Yet another merger has occurred in China’s internet industry, and like those that preceded it, the union looks to be a marriage of convenience rather than romance.
Dianping and Meituan, which announced a merger yesterday (Oct. 8) are two companies that specialize in a new-ish form of e-commerce. Some call them “on-demand delivery,” others call them “online-to-offline services.” Confusing jargon aside, what makes these companies different than traditional e-commerce firms like eBay or China’s Taobao is they provide instantaneous delivery of goods or services that are only used once, like meals, massages, or car washes.
Both companies have considerable might, and their merger will create an entity valued at about $15 billion. Meituan, which specializes in Groupon-esque coupons, brought in $7.4 billion in gross merchandise volume last year, raised over $700 million from investors including Alibaba, and has over 70 million monthly active users China, according to China AppTracker. Dianping brings in a fraction of Meituan’s revenue, but it has an overall user base that’s more than twice the size of Meituan’s, largely because it originated as a Yelp-esque review site before branching out into meal delivery and restaurant deals.
Despite the size of these two firms, both are engaged in a nasty cash-burning race that’s ultimately the cause of the merger—despite the model’s popularity, on-demand services is a brutal business to be in.
On-demand businesses are often compared to Uber. Much as the latter delivers cars to passengers at the press of a button, in China companies like Meituan and Dianping deliver meals, deals, or other services to users in minutes.
But unlike Uber, which works only with drivers (in most cases), most on-demand delivery startups work with more multi-layered product and labor supplies. Food delivery startup Ele.me, for instance, must source not only deliverymen, but restaurants as well. Companies must not only ensure that the massage is satisfactory and the sandwich is warm, but that the person delivering it is cordial.
“There is no real loyalty towards delivery services, since users only care about how quickly the food can get to you and what the price is,” says Ken Xu, partner at Gobi Partners, a Chinese VC firm. “So from that perspective you have to lower the price and grab the same users as your competitors. [Therefore] you need to do promotions and marketing, and you also have to have lean or almost negative margins in order to keep users on your service.”
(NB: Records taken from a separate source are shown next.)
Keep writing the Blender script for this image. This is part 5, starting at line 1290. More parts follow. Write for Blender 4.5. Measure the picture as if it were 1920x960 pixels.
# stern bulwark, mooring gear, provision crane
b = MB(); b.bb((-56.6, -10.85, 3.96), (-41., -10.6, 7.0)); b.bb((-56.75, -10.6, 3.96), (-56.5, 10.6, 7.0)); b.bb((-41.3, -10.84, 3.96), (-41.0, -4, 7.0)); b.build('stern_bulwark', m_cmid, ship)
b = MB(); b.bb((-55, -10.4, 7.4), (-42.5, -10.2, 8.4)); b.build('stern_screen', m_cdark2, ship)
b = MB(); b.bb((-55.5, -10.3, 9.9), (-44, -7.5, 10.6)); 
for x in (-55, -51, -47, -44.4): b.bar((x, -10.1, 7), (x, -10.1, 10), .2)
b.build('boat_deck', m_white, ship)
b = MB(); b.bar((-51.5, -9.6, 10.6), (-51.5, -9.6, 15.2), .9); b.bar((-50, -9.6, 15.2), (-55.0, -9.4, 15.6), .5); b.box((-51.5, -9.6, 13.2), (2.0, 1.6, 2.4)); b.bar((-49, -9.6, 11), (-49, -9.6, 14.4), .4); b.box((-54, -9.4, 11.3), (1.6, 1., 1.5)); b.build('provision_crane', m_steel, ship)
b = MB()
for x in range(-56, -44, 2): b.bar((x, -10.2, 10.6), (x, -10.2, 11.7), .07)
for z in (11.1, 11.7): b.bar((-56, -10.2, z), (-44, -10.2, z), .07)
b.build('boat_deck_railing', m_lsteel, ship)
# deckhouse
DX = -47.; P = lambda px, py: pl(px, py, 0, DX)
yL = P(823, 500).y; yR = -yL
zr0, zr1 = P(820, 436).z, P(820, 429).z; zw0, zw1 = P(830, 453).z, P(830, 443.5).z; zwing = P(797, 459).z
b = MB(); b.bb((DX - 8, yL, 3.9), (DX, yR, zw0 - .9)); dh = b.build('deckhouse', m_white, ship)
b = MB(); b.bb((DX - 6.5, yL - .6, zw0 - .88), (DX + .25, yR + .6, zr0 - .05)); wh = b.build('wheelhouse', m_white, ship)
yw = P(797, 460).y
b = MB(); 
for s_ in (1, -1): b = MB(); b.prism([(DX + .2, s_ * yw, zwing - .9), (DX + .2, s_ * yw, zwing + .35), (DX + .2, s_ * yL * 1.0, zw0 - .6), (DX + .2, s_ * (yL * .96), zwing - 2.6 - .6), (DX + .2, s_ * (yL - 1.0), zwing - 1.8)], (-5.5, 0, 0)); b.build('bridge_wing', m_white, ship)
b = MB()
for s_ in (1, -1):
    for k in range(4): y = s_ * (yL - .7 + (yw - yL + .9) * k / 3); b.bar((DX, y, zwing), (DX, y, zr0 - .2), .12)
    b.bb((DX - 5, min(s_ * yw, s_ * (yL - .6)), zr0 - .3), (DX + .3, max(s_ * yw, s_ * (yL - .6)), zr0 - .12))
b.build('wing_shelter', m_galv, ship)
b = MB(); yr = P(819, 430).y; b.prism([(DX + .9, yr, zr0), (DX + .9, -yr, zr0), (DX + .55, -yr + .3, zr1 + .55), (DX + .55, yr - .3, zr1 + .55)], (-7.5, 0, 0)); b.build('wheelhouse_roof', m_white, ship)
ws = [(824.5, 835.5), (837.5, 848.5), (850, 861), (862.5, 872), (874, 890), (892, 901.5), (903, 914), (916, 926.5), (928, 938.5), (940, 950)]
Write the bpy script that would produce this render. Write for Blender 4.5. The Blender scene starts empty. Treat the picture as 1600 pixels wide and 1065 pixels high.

As a result, take rates tend to be quite low. Whereas Uber in most countries charges a 20% commission on all of its rides, Meituan and Baidu each take only 2% to 3% on transactions. And given the endless stream of discounts and incentives these companies offer customers and merchants, most continue to operate in the red, including Uber.
In the US, plenty of on-demand booking and delivery startups have faltered after burning through too much cash. Restaurant booking startup OpenTable saw its stock price drop about 50% between 2011 and 2014 before Priceline purchased it for $2.6 billion. Groupon, one of the early inspirations for Meituan, is currently trading at $3.86 per share, an 85% decrease from its first-day closing price. Silicon Valley investor Bill Gurley has been a vocal skeptic of US-based delivery startups like Postmates and Instacart, accusing them of “handing out dollars for 85 cents.”
But in China, enthusiasm for on-demand startups might not be unwarranted, even as many continue to die out (paywall). China’s offline retail industry remains extremely fragmented: In 2012 the top 100 retailers had just 9% of the nation’s overall retails sales. In the US that figure was 57%.
China-focused venture capitalists see on-demand, online-to-offline startups as a new type of retailer that has the potential to scale nationally in ways that many restaurant or massage-parlor chains never have. To draw a crude example, if Alibaba’s Tmall and Taobao made Walmart moot in China, the hope is that Meituan and Dianping could become China’s biggest take-out restaurant.
“Unlike in the US, where you have more developed chain-oriented offline stores, in China we see a lot more mom-and-pops,” says Hans Tung, a partner at GGV Capital, a VC firm with offices in Beijing and San Francisco. “As a result, whoever does get a national service in online-to-offline has a stronger hold on the users. So the allure of being bigger than the US counterpart in this space in China makes it tempting to burn money and grow fast.”